Let $G = \langle A = a^3, 1 = A^2 \rangle$ relate to $H = \langle A = a^2, 1 = A^3\rangle$ be two "group presentations" namely for:
$$ \begin{matrix} \cdot & A & a & a^2 & 1 & Aa & Aa^2 \\ A & 1 & Aa & Aa^2 & A & a & a^2\\ a & \dots \\ a^2 \\ 1 \\ A a \\ \vdots \end{matrix} $$
In other words the structure they induce is indeed finite. Though I'm not sure if it's a group. That's okay, I'll work with whatever structure it naturally is in general.
They come from these two smallest grammars:
$$ G = \{S \to AA, A \to aaa \}, \\ H = \{S \to AAA, A \to aa \}, $$
namely by direct translation and identifying $\rightarrow$ with $=$ and $S$ with $1$.
Can we tell if the structures are isomorphic or not? If not, it simply means you have a finite set of isomorphism classes of straight-line grammar associated structures.
Another question: how do they relate to inefficient grammars for the same string $s = a^6$, such as $I = \{ S \to aaAa, A \to aaa \}$ and their respective groups?
Note that in the group constructed, $x = y$ iff they expand to the same string, thus you may or may not have $\alpha \beta = \beta \alpha$ in general, but you do when $\Sigma = \{a\}$ is singleton, because everything commutes in that case.
Both $G$ and $H$ are isomorphic to the cyclic group $\mathbb{Z}_6$, and generated by $a$.
An isomorphism between them is fully determined just by sending $a$ to $a$ (to the generating element in $\mathbb{Z}_6$).
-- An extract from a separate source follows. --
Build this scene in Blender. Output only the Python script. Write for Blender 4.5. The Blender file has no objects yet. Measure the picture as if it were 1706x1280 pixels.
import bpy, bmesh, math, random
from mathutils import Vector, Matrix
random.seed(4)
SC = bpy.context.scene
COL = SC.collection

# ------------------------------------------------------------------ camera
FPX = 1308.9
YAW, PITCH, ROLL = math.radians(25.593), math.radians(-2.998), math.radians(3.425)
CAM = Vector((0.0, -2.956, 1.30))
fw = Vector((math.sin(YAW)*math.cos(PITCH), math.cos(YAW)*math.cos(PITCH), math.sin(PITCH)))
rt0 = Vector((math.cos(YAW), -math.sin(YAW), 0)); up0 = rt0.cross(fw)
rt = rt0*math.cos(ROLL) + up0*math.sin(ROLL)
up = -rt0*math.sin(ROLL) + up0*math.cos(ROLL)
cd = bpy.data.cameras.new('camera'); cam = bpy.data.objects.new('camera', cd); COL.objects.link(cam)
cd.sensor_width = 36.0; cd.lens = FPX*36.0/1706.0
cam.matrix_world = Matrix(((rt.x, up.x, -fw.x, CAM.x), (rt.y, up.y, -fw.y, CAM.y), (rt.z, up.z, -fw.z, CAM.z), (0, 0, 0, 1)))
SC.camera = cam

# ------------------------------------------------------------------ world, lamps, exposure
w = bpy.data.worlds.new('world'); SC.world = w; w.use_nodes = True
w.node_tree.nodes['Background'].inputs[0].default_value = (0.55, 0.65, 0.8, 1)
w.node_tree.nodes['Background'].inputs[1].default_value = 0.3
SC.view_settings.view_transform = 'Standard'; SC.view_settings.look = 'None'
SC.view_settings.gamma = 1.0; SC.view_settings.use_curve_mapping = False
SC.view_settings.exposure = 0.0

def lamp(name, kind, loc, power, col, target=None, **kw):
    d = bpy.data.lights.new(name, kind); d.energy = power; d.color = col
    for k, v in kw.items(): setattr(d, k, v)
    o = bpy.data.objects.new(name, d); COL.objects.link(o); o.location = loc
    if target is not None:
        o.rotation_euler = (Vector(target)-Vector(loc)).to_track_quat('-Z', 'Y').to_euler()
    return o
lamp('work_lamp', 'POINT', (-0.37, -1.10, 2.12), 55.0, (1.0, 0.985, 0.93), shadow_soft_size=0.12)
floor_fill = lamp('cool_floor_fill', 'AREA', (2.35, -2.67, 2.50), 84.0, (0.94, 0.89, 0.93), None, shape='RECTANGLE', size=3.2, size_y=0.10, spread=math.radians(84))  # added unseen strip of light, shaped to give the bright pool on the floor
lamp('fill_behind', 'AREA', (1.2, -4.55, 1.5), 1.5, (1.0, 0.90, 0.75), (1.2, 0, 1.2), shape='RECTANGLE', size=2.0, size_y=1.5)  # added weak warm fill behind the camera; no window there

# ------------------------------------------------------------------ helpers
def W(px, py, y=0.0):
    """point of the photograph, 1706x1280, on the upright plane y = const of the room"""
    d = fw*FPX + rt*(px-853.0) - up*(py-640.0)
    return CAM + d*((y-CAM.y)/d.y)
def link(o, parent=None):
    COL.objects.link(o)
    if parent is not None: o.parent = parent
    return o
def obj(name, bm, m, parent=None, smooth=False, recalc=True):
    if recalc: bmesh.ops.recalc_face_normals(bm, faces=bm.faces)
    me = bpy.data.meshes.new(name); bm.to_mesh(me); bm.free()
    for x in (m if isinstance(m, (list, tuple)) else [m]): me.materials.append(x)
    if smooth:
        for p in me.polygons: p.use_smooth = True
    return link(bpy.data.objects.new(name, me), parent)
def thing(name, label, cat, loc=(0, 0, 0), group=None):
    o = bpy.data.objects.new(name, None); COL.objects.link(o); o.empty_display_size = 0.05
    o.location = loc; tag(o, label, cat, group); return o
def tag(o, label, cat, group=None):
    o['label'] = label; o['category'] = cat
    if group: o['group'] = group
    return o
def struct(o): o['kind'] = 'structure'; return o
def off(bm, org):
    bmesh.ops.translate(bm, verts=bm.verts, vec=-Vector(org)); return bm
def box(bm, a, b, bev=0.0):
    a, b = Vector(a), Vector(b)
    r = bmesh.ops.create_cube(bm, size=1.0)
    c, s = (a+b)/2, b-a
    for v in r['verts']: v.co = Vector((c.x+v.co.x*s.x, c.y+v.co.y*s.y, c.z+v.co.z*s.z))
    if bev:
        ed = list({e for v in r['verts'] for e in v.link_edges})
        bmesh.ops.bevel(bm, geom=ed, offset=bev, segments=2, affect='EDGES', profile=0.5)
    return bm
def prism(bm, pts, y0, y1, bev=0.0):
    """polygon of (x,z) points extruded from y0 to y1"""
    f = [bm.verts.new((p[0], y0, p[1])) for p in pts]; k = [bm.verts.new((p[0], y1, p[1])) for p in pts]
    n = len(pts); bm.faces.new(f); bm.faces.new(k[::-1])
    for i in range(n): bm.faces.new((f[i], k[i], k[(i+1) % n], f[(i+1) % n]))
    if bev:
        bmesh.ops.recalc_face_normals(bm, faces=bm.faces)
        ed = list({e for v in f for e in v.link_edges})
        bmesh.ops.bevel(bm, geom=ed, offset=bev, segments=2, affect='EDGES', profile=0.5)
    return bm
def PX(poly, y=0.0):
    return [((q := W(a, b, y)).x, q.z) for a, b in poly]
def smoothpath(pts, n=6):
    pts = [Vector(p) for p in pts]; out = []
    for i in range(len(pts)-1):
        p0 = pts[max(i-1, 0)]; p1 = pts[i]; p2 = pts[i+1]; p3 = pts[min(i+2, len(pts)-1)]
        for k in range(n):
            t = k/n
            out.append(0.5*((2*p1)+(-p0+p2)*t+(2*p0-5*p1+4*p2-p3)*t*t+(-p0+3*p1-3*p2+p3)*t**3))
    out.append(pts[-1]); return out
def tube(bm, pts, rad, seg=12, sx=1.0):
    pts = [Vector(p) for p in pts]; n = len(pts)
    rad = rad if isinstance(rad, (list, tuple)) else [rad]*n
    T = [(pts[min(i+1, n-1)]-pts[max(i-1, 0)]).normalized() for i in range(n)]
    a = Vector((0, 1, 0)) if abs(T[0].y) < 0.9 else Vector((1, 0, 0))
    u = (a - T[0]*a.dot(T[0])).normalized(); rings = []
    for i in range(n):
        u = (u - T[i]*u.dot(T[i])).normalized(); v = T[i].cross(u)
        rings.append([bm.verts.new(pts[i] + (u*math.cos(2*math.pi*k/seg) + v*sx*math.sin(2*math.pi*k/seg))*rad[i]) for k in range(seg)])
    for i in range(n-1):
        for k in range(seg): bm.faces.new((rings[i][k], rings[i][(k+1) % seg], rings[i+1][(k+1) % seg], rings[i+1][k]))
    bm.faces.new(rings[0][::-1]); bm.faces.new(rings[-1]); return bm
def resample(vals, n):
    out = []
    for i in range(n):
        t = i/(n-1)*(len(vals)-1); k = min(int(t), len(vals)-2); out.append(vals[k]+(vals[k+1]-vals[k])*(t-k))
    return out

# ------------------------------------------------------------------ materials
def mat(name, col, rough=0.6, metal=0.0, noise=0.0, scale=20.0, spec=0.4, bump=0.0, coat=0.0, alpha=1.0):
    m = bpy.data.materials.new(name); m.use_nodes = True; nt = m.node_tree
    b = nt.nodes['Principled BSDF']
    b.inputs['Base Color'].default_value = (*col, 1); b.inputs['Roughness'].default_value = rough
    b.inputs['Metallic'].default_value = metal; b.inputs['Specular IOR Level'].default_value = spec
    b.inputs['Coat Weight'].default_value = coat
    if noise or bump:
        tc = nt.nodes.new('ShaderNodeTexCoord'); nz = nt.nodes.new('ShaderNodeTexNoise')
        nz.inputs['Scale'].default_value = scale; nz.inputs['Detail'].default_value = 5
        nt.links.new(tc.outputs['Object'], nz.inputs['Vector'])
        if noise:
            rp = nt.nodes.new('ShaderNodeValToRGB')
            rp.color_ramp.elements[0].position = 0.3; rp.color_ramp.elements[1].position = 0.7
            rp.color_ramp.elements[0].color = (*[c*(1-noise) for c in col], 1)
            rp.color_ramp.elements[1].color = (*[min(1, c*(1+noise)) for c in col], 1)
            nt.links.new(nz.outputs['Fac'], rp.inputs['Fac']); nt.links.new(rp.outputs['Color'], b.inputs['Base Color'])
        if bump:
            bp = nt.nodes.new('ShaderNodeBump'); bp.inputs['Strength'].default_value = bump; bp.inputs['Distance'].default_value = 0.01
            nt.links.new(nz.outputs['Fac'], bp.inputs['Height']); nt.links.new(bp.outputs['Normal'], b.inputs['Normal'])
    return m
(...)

Note that this will send $A$ in $G$ to $Aa$ in $H$ and likewise send $A$ in $H$ to $a^2$ in $G$.
The reason why all of this works is because the cyclic groups of orders 2 and 3 are subgroups of the cyclic group of order 6, and $G$ and $H$ have just been phrased to emphasise this fact. If you’re looking at any finite group, you will be able to make as many presentations like these as there are cyclic subgroups of your finite group.